===== Material provided =====

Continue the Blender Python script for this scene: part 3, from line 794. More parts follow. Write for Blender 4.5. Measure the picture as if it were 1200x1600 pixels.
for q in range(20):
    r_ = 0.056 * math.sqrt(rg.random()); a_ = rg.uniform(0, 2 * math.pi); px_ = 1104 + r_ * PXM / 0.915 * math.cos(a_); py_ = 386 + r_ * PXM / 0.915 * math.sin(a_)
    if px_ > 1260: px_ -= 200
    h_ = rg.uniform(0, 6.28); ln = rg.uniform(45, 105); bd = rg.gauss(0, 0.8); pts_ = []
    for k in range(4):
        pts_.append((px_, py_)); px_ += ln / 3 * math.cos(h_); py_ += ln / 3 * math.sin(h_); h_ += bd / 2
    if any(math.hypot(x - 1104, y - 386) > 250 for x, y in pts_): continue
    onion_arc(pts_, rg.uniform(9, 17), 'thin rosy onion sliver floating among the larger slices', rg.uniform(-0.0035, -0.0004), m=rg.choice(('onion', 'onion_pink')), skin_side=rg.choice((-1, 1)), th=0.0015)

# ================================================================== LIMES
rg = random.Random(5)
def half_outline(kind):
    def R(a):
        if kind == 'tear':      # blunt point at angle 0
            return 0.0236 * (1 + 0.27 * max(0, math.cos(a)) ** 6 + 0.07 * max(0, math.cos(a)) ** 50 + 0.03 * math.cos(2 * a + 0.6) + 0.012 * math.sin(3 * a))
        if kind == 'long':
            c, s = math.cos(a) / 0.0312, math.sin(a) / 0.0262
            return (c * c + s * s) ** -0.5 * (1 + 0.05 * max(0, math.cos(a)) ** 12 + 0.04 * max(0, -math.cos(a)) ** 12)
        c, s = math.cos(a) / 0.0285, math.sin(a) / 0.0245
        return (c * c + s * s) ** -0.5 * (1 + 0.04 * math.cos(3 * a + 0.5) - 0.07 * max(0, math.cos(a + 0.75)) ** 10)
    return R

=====

▸ **What to work on**
Word for word, quote the lines of the material from the first line through the line with "onion_arc(pts_, rg.uniform(9, 17), 'thin", both ends included.

▸ **Output**
Continue the Blender Python script for this scene: part 3, from line 794. More parts follow. Write for Blender 4.5. Measure the picture as if it were 1200x1600 pixels.
for q in range(20):
    r_ = 0.056 * math.sqrt(rg.random()); a_ = rg.uniform(0, 2 * math.pi); px_ = 1104 + r_ * PXM / 0.915 * math.cos(a_); py_ = 386 + r_ * PXM / 0.915 * math.sin(a_)
    if px_ > 1260: px_ -= 200
    h_ = rg.uniform(0, 6.28); ln = rg.uniform(45, 105); bd = rg.gauss(0, 0.8); pts_ = []
    for k in range(4):
        pts_.append((px_, py_)); px_ += ln / 3 * math.cos(h_); py_ += ln / 3 * math.sin(h_); h_ += bd / 2
    if any(math.hypot(x - 1104, y - 386) > 250 for x, y in pts_): continue
    onion_arc(pts_, rg.uniform(9, 17), 'thin rosy onion sliver floating among the larger slices', rg.uniform(-0.0035, -0.0004), m=rg.choice(('onion', 'onion_pink')), skin_side=rg.choice((-1, 1)), th=0.0015)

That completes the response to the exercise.